Have you heard about Big Pat’s back? You must have by now. The eyes and ears of the cricketing world are zeroed in on a locus of about 10 inches of Pat Cummins’s lumbar region. Hushed whispers about the Australia Test captain’s “stress injury” after his side’s tour to the West Indies in July became a rumbling concern as the weeks passed and there was no reassuring statement from the Cummins camp. Ideally it would have been delivered by the man himself with a megawatt smile, just letting everyone know that he was locked in for a full part in the Ashes series.
By contrast, this week a more circumspect Cummins put his chances of playing at Perth in the first Test on 21 November as “probably less likely than likely”.
This England side won’t let Boland do that to them again, goes one school of thought. Have we learned nothing from history, goes the other. Beware the quiet man! No, we’re not talking about Iain Duncan Smith though, admittedly, the point still stands, but rather those quiet men of Ashes folklore who have a huge impact on a series. The ones who float under the radar or were barely mentioned before a ball was bowled but who set about altering the course of a series and the destination of the urn.
Chris Broad wouldn’t have kept Australian fast bowlers awake at night before the 1986‑87 tour but his three centuries went on to be decisive in winning the Ashes for England. Likewise, the veteran opener Chris Rogers demanded barely any column inches before the back-to-back Ashes in 2013 and 2014 but the Australian left-hander finished as the leading run scorer from the two sides across both series.
Ian Bell scored three crucial centuries in the English summer of the 2013 series but his achievements aren’t lauded as much as others seem to be. There’s no Bell’s Ashes moniker; there was no Triple Threat Bell DVD release, either. Chris Woakes, another of England’s most notably humble foot soldiers, played a vital hand 10 years later with 19 wickets in three Tests and important lower‑order runs to rescue England from 2-0 down.
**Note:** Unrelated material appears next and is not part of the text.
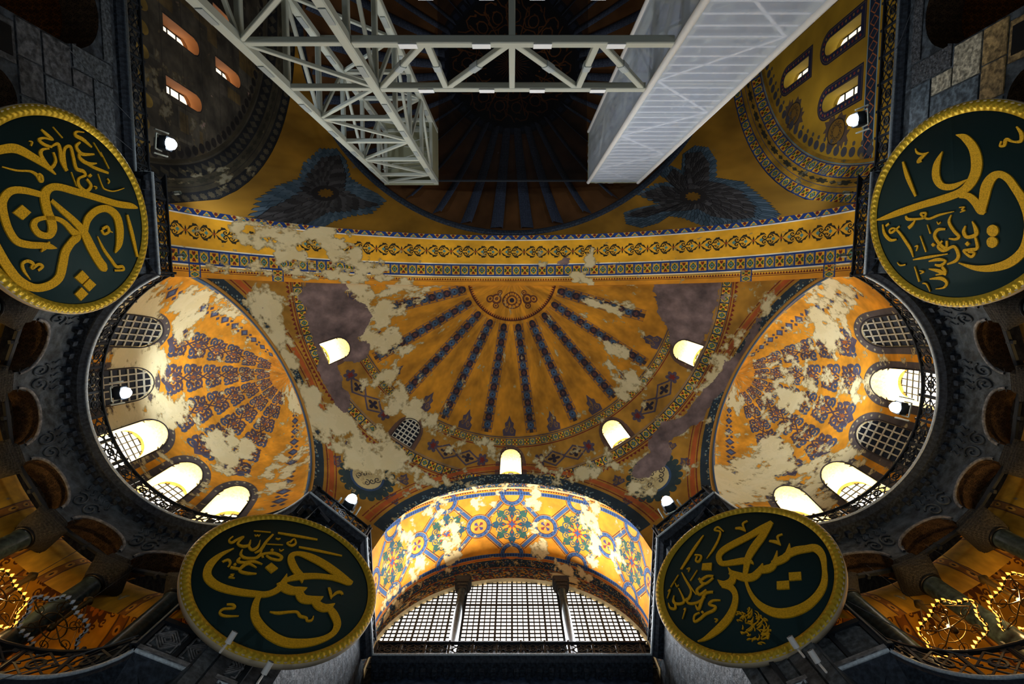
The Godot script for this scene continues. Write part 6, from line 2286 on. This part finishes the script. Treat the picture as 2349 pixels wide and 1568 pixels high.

From the taciturn John Cornish White in the 1928-29 series to Richard Ellison in 1985, Paul Reiffel in 1993 and Stuart Clark in 2006-07, the Ashes has seen plenty of star performances from those initially unfeared.
Boland may have got some tap last time around in England but his record in Australia is phenomenal – 49 wickets at 12.63. The last time he played a Test in Sydney he took 10 wickets against India.
Australia will miss Cummins whenever he doesn’t play, but in Boland they have a quiet man who knows how to make the ball sing in Australia. Yes he has big shoes to fill, but more dangerously than that – a point to prove.